Tuesday, April 28, 2009

Artists Can Claim $1000 At Tax Time

If you:
  • composed a dramatic, musical, or literary work;
  • performed as an actor, dancer, singer, or musician in a dramatic or musical work;
  • performed an artistic activity as a member of a professional artists' association that the Minister of Canadian Heritage has certified; or
  • created a painting, print, etching, drawing, sculpture, or similar work of art. For income tax purposes, it is not an artistic activity when you reproduce these items.
Claim up to $1000 in expenses or 20% of your employment income (e.g. <$5000). Here is the full link.


D. Sky Onosson said...

As a self-employed artist (musician, actually), I would hope that I earned at least enough in a year to have been able to spend at least $1000!

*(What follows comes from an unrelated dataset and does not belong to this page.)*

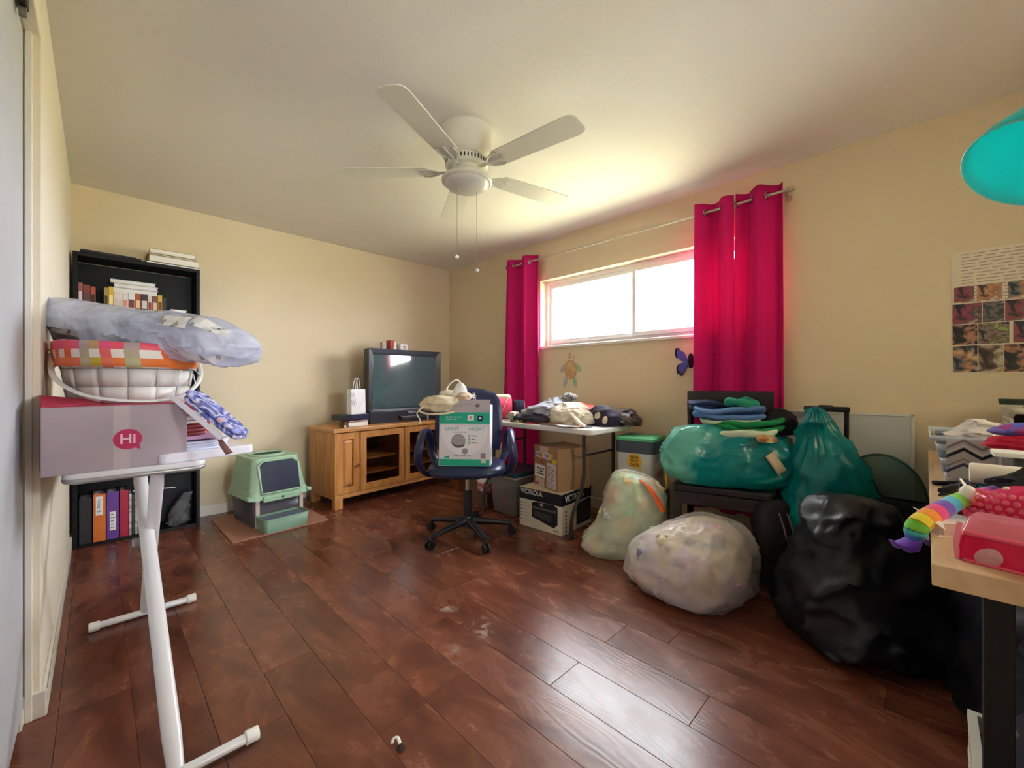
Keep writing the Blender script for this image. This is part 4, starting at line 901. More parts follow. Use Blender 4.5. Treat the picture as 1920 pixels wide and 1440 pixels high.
MB().add([(.07, -.0008, .01), (.15, -.0008, .02), (.15, .002, .12), (.09, .001, .06)], [(0, 1, 2, 3)]).build('front_crease', mat('bright_paper', (246, 244, 248), .5), gb)
for (x_, y_) in ((.05, .008), (.12, .064)):
    MB().tube(curve([(x_-.028, y_, .20), (x_-.022, y_, .28), (x_, y_, .325), (x_+.016, y_, .28), (x_+.022, y_, .20)], 5), .0035, 6).build('handle', PAPER, gb, smooth=60)
dashes(gb, (.02, -.001, .2), (.3, 0, -1), (1, 0, .3), 3, .13, .02, GREYINK, th=.16, seed=9, word=.05)

# ------------------------------------------------------------------ office chair
oc = thing('office_chair', 'navy black swivel office chair with looped armrests', 'office chair', (1.83, 2.27, 0), -42)
NAVY = mat('navy_leatherette', (34, 42, 78), .33, .05, 12, .1, 260); OCP = mat('chair_black_plastic', (24, 26, 38), .4, .04)
MB().lathe([(.001, .075), (.05, .075), (.045, .12), (.032, .15), (.001, .15)], 20, cap=False).build('hub', OCP, oc, smooth=40)
MB().cyl((0, 0, .12), (0, 0, .33), .03, .028).build('gas_cover', OCP, oc, smooth=40); MB().cyl((0, 0, .33), (0, 0, .43), .016).build('gas_column', CHROME, oc, smooth=40)
MB().box(-.09, -.10, .42, .09, .10, .455).build('tilt_mechanism', OCP, oc, bevel=.008)
def cang(v): return math.degrees(math.atan2(v[1]-2.27, v[0]-1.83))+42
for k in range(5):
    a = R(-107+42+72*k); c_, s_ = math.cos(a), math.sin(a)
    l_ = MB().tube([(c_*.03, s_*.03, .115), (c_*.16, s_*.16, .10), (c_*.30, s_*.30, .078)], [.030, .025, .019], 10, flat=.8).build('base_spoke', OCP, oc, smooth=50)
    w_ = MB()
    px_, py_ = -s_, c_
    for s in (-1, 1):
        w_.cyl((c_*.315+px_*(s*.016-.006), s_*.315+py_*(s*.016-.006), .027), (c_*.315+px_*(s*.016+.006), s_*.315+py_*(s*.016+.006), .027), .027, n=18)
    w_.build('caster_wheel', mat('caster_black', (16, 17, 24), .45), l_, smooth=40)
    MB().tube([(c_*.30, s_*.30, .09), (c_*.305, s_*.305, .055), (c_*.315, s_*.315, .05)], [.012, .016, .012], 8).build('caster_hood', OCP, l_, smooth=50)
def seat_f(b, sx, sy, z0, th, dome, e=.62):
    n = 40; vs = []; prof = [(.0, 0), (.82, 0), (.95, .12), (1, .42), (.985, .72), (.9, .93), (.7, 1), (.35, 1.0), (0, 1.0)]
    for (r_, h_) in prof:
        for k in range(n):
            a = 2*PI*k/n; ca, sa = math.cos(a), math.sin(a)
            x = math.copysign(abs(ca)**e, ca)*r_*sx/2; y = math.copysign(abs(sa)**e, sa)*r_*sy/2
            vs.append((x, y, z0+th*h_+dome*(h_)*(1-r_*r_)-(.03*max(0, (-y/(sy/2)-.6))**2*h_*4)))
    b.add(vs, [(j*n+k, j*n+(k+1) % n, (j+1)*n+(k+1) % n, (j+1)*n+k) for j in range(len(prof)-1) for k in range(n)])
b = MB(); seat_f(b, .53, .50, .452, .075, .004); b.build('seat', NAVY, oc, smooth=60)
b = MB()
def back_f(u, v, s):
    x = (u-.5)*.50*(1-.10*(abs(2*v-1)**3)-.12*v**3); ex = (1-abs(2*u-1)**4)**.5; z = .58+.46*v
    z = .58+.46*(v if v < .8 else .8+(v-.8)*(.55+.45*(1-(2*u-1)**2)))
    y = .205+.05*v+.05*(2*u-1)**2*-1-.02*math.sin(v*PI)+s*.032*ex*(1-abs(2*v-1)**6)**.5
    return (x, y, z)
b.grid(lambda u, v: back_f(u, v, -1), 26, 22).grid(lambda u, v: back_f(u, v, 1), 26, 22); b.build('backrest', NAVY, oc, smooth=80)
MB().tube(curve([(0, .10, .44), (0, .26, .45), (0, .285, .6), (0, .27, .74)], 5), [.024]*16, 8, flat=.5).build('back_post', OCP, oc, smooth=50)
for s in (-1, 1):
    MB().tube(curve([(s*.20, -.02, .445), (s*.285, -.06, .46), (s*.315, -.17, .57), (s*.30, -.17, .68), (s*.30, -.08, .735), (s*.295, .06, .735), (s*.285, .16, .68), (s*.27, .18, .55), (s*.20, .10, .445)], 6), .030, 12, flat=.62).build('armrest', NAVY, oc, smooth=60)

# box on the chair seat
bp_ = thing('product_box', 'tall white and green printed box standing on the office chair', 'box', (1.70, 2.146, .528), -47)
Mtilt = Matrix.Rotation(R(-4), 4, 'X')
bp_.matrix_world = Matrix.Translation((1.70, 2.146, .530)) @ Matrix.Rotation(R(-49), 4, 'Z') @ Mtilt
BWd, BH, BD = .340, .355, .135
MB().box(-BWd/2, 0, 0, BWd/2, BD, BH).build('carton', mat('carton_white', (214, 210, 216), .5, .02), bp_, bevel=.002)
MB().box(-BWd/2, -.0005, BH, BWd/2, .0025, BH+.082).build('top_flap', mat('carton_inside_grey', (176, 168, 172), .7, .04), bp_)
MB().box(-BWd/2, .02, BH, -BWd/2+.004, BD, BH+.02).box(BWd/2-.004, .0, BH, BWd/2, BD, BH+.05).build('side_flap', mat('carton_white', (214, 210, 216)), bp_)
GRN = mat('emerald_print', (18, 168, 136), .45, .05); NV = mat('navy_print', (34, 40, 84), .5)
def pr(x0, z0, x1, z1, m_, nm='print_panel', y=-.0007): return MB().box(x0, y, z0, x1, y+.0006, z1).build(nm, m_, bp_)
pr(-BWd/2+.004, BH-.078, BWd/2-.002, BH-.002, GRN, 'green_band'); pr(-BWd/2+.004, .003, BWd/2-.002, .045, GRN, 'green_band')
MB().prism([(x_, z_) for x_, z_ in ell(0.0, .235, .155, .165, 0, 40) if z_ < .274]+[(.148, .274), (-.148, .274)][:0], 0, .0008, 0, Mf).build('pale_disc', mat('carton_pale', (226, 224, 230), .5, .02), bp_)
Mf2 = Matrix(((1, 0, 0, 0), (0, 0, -1, -.0009), (0, 1, 0, 0), (0, 0, 0, 1)))
MB().prism(ell(-.04, .165, .048, .046), 0, .0006, 0, Mf2).build('grey_ball_picture', mat('grey_picture', (158, 152, 160), .5, .1, 6), bp_)
MB().prism([(-.087, .158), (-.06, .14), (-.03, .136), (.006, .146), (-.004, .128), (-.03, .12), (-.06, .124), (-.08, .14)], .0006, .0011, 0, Mf2).build('ball_shade', mat('dark_grey_picture', (96, 92, 100), .5), bp_)
MB().prism(ell(0.005, .097, .02, .02), 0, .0006, 0, Mf2).build('seal', mat('grey_picture2', (150, 146, 152), .5), bp_)
LT = mat('teal_grey_print', (130, 178, 172), .5, 0)
text('LIGHT', bp_, (-.083, -.001, .242), (1, 0, 0), (0, 0, 1), .034, LT, bold=.0006); text('NIGHT', bp_, (.082, -.001, .242), (1, 0, 0), (0, 0, 1), .034, LT, bold=.0006)
dashes(bp_, (-.075, -.001, .224), (1, 0, 0), (0, 0, 1), 1, .16, .008, LT, seed=2, th=.7)
for z_ in (.197, .175, .152):
    MB().prism(ell(.032, z_, .008, .008), 0, .0006, 0, Mf2).build('bullet', LT, bp_); dashes(bp_, (.046, -.001, z_+.004), (1, 0, 0), (0, 0, 1), 1, .05, .008, GREYINK, seed=int(z_*999), th=.8)
dashes(bp_, (-.07, -.001, .07), (1, 0, 0), (0, 0, 1), 1, .15, .01, GREYINK, seed=5, th=.5)
MB().prism([(-.132, .05), (-.10, .052), (-.098, .07), (-.112, .062), (-.13, .064)], 0, .0006, 0, Mf2).build('leaf_mark', GRN, bp_)
pr(-.01+.03, BH-.056, .062, BH-.018, PAPER, 'white_badge', -.0013); pr(.086, BH-.062, .122, BH-.024, NV, 'navy_badge', -.0013)
pr(.032, BH-.048, .05, BH-.026, mat('pinkish_print', (200, 160, 160), .5), 'badge_mark', -.0019); pr(.097, BH-.046, .111, BH-.034, PAPER, 'badge_mark', -.0019)
dashes(bp_, (-.125, -.0014, BH-.03), (1, 0, 0), (0, 0, 1), 2, .115, .014, mat('mint_print', (180, 226, 214), .5, 0), seed=4, th=.5)
dashes(bp_, (-.11, -.0008, BH+.052), (1, 0, 0), (0, 0, 1), 2, .17, .014, mat('flap_print', (150, 142, 148), .6, 0), seed=8, th=.3)
MB().prism(ell(.085, BH+.042, .017, .011), .0005, .001, 0, Mf2).build('flap_mark', mat('flap_mark_grey', (110, 104, 112), .6), bp_)
pr(.11, .05, .142, .085, mat('mark_olive', (140, 134, 126), .6), 'badge_mark', -.0013); pr(.112, .022, .145, .045, mat('mark_pale', (196, 200, 196), .6), 'badge_mark', -.0019)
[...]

If you work out of your home, you can claim a portion of your household expenses (including utilities, rent etc.) based on the percentage of floor space you have devoted to your work area - I claim about 15%. That alone already puts me over the $1000 in expenses.

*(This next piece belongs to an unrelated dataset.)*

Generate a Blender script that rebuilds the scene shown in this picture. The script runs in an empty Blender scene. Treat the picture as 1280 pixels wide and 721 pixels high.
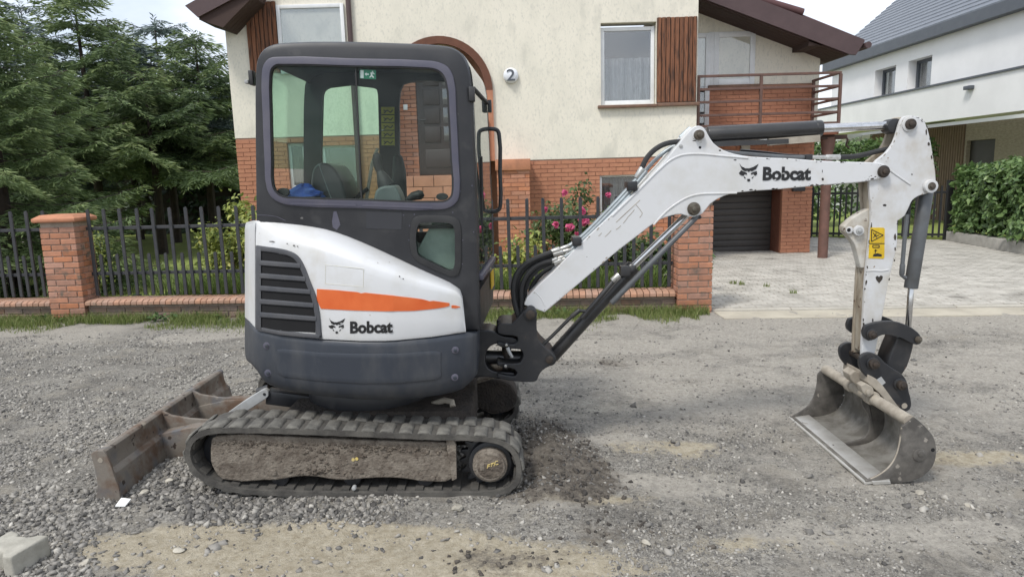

While it is welcome to have a minimum "floor" on allowable expenses, I can't imagine anyone in almost any other line of work thinking that much of being allowed to write off $1000 a year in work-related expenses. I'm sure there are lots of people who write off that much just in lunch receipts!

mondotrasho said...

Like Russ Wyatt for one.

mondotrasho said...

Serious tho'. I think it was because in the past Revenue Canada used to hassle many artists labeling them as "hobbyists". This is basically for those who are pulling the night shift (like me) with their art. Allowing them to claim things like studio rent, supplies, shipping (I wish beer) cost etc. rather than being out of pocket and unclaimable. If one is making a viable living with their art then they're (or should be) running it like any other small business where they try to claim every part of their life as related to their self-employment the ultimate goal to have a bottom line of zero or a modest profit.

D. Sky Onosson said...

oh, I see your point. I've always been close to full-time self-employed, I hadn't really experienced it the other way.